# [Task brief]
Reproduce each line exactly.

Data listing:
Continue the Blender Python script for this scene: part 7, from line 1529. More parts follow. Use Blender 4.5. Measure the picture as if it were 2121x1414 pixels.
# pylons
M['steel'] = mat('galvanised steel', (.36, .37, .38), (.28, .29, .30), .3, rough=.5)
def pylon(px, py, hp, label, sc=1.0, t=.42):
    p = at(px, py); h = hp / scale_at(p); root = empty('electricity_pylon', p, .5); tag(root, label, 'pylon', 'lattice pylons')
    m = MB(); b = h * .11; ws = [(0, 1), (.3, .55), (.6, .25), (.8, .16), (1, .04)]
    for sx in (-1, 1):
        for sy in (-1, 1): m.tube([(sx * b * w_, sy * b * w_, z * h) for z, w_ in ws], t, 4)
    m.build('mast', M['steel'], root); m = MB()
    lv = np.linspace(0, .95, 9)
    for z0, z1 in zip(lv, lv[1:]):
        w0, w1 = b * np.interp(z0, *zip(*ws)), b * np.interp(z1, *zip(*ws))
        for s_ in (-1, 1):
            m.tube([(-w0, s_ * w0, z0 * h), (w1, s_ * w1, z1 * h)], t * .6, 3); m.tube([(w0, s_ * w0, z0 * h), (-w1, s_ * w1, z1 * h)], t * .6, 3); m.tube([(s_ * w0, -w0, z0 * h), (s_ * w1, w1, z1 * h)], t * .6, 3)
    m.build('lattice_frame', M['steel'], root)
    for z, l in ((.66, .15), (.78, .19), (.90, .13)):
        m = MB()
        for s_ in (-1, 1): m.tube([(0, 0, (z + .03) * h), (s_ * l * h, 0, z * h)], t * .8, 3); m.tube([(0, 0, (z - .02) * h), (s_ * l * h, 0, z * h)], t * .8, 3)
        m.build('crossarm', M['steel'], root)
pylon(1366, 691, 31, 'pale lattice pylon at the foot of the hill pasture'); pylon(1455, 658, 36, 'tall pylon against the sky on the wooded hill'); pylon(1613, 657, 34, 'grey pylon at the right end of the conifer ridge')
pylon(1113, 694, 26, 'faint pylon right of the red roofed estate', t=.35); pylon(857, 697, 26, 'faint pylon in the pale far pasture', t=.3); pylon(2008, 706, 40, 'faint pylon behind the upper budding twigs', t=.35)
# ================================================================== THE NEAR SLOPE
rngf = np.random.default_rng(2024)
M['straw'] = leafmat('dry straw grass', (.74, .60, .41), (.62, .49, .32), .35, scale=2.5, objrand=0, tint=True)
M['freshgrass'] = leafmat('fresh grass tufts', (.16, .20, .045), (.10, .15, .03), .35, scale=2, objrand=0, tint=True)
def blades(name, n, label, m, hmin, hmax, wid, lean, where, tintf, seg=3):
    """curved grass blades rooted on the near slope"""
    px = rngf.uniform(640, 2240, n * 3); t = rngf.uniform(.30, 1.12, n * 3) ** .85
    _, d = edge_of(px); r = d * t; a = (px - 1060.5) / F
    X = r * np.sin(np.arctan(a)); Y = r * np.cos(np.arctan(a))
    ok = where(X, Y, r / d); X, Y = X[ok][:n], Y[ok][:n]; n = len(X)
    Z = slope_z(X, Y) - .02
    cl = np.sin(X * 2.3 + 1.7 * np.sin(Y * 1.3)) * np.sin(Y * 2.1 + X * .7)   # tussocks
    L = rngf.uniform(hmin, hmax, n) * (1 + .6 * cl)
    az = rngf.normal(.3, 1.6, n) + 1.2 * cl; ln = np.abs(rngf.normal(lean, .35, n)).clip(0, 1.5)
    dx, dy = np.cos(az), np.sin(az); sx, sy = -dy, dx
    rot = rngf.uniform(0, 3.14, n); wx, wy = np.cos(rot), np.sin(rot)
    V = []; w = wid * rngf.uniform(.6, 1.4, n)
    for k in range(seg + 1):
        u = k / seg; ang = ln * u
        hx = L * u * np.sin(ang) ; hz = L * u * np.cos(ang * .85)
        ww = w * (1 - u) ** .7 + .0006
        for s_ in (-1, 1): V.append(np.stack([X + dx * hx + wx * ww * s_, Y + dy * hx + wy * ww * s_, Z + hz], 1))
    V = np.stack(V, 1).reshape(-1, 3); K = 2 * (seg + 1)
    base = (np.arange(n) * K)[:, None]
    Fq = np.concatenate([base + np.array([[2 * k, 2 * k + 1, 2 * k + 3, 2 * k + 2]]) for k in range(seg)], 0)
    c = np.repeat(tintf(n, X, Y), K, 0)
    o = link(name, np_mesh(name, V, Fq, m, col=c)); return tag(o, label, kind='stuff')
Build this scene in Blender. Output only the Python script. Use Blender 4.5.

# [Solution for this task]
Continue the Blender Python script for this scene: part 7, from line 1529. More parts follow. Use Blender 4.5. Measure the picture as if it were 2121x1414 pixels.
# pylons
M['steel'] = mat('galvanised steel', (.36, .37, .38), (.28, .29, .30), .3, rough=.5)
def pylon(px, py, hp, label, sc=1.0, t=.42):
    p = at(px, py); h = hp / scale_at(p); root = empty('electricity_pylon', p, .5); tag(root, label, 'pylon', 'lattice pylons')
    m = MB(); b = h * .11; ws = [(0, 1), (.3, .55), (.6, .25), (.8, .16), (1, .04)]
    for sx in (-1, 1):
        for sy in (-1, 1): m.tube([(sx * b * w_, sy * b * w_, z * h) for z, w_ in ws], t, 4)
    m.build('mast', M['steel'], root); m = MB()
    lv = np.linspace(0, .95, 9)
    for z0, z1 in zip(lv, lv[1:]):
        w0, w1 = b * np.interp(z0, *zip(*ws)), b * np.interp(z1, *zip(*ws))
        for s_ in (-1, 1):
            m.tube([(-w0, s_ * w0, z0 * h), (w1, s_ * w1, z1 * h)], t * .6, 3); m.tube([(w0, s_ * w0, z0 * h), (-w1, s_ * w1, z1 * h)], t * .6, 3); m.tube([(s_ * w0, -w0, z0 * h), (s_ * w1, w1, z1 * h)], t * .6, 3)
    m.build('lattice_frame', M['steel'], root)
    for z, l in ((.66, .15), (.78, .19), (.90, .13)):
        m = MB()
        for s_ in (-1, 1): m.tube([(0, 0, (z + .03) * h), (s_ * l * h, 0, z * h)], t * .8, 3); m.tube([(0, 0, (z - .02) * h), (s_ * l * h, 0, z * h)], t * .8, 3)
        m.build('crossarm', M['steel'], root)
pylon(1366, 691, 31, 'pale lattice pylon at the foot of the hill pasture'); pylon(1455, 658, 36, 'tall pylon against the sky on the wooded hill'); pylon(1613, 657, 34, 'grey pylon at the right end of the conifer ridge')
pylon(1113, 694, 26, 'faint pylon right of the red roofed estate', t=.35); pylon(857, 697, 26, 'faint pylon in the pale far pasture', t=.3); pylon(2008, 706, 40, 'faint pylon behind the upper budding twigs', t=.35)
# ================================================================== THE NEAR SLOPE
rngf = np.random.default_rng(2024)
M['straw'] = leafmat('dry straw grass', (.74, .60, .41), (.62, .49, .32), .35, scale=2.5, objrand=0, tint=True)
M['freshgrass'] = leafmat('fresh grass tufts', (.16, .20, .045), (.10, .15, .03), .35, scale=2, objrand=0, tint=True)
def blades(name, n, label, m, hmin, hmax, wid, lean, where, tintf, seg=3):
    """curved grass blades rooted on the near slope"""
    px = rngf.uniform(640, 2240, n * 3); t = rngf.uniform(.30, 1.12, n * 3) ** .85
    _, d = edge_of(px); r = d * t; a = (px - 1060.5) / F
    X = r * np.sin(np.arctan(a)); Y = r * np.cos(np.arctan(a))
    ok = where(X, Y, r / d); X, Y = X[ok][:n], Y[ok][:n]; n = len(X)
    Z = slope_z(X, Y) - .02
    cl = np.sin(X * 2.3 + 1.7 * np.sin(Y * 1.3)) * np.sin(Y * 2.1 + X * .7)   # tussocks
    L = rngf.uniform(hmin, hmax, n) * (1 + .6 * cl)
    az = rngf.normal(.3, 1.6, n) + 1.2 * cl; ln = np.abs(rngf.normal(lean, .35, n)).clip(0, 1.5)
    dx, dy = np.cos(az), np.sin(az); sx, sy = -dy, dx
    rot = rngf.uniform(0, 3.14, n); wx, wy = np.cos(rot), np.sin(rot)
    V = []; w = wid * rngf.uniform(.6, 1.4, n)
    for k in range(seg + 1):
        u = k / seg; ang = ln * u
        hx = L * u * np.sin(ang) ; hz = L * u * np.cos(ang * .85)
        ww = w * (1 - u) ** .7 + .0006
        for s_ in (-1, 1): V.append(np.stack([X + dx * hx + wx * ww * s_, Y + dy * hx + wy * ww * s_, Z + hz], 1))
    V = np.stack(V, 1).reshape(-1, 3); K = 2 * (seg + 1)
    base = (np.arange(n) * K)[:, None]
    Fq = np.concatenate([base + np.array([[2 * k, 2 * k + 1, 2 * k + 3, 2 * k + 2]]) for k in range(seg)], 0)
    c = np.repeat(tintf(n, X, Y), K, 0)
    o = link(name, np_mesh(name, V, Fq, m, col=c)); return tag(o, label, kind='stuff')
Build this scene in Blender. Output only the Python script. Use Blender 4.5.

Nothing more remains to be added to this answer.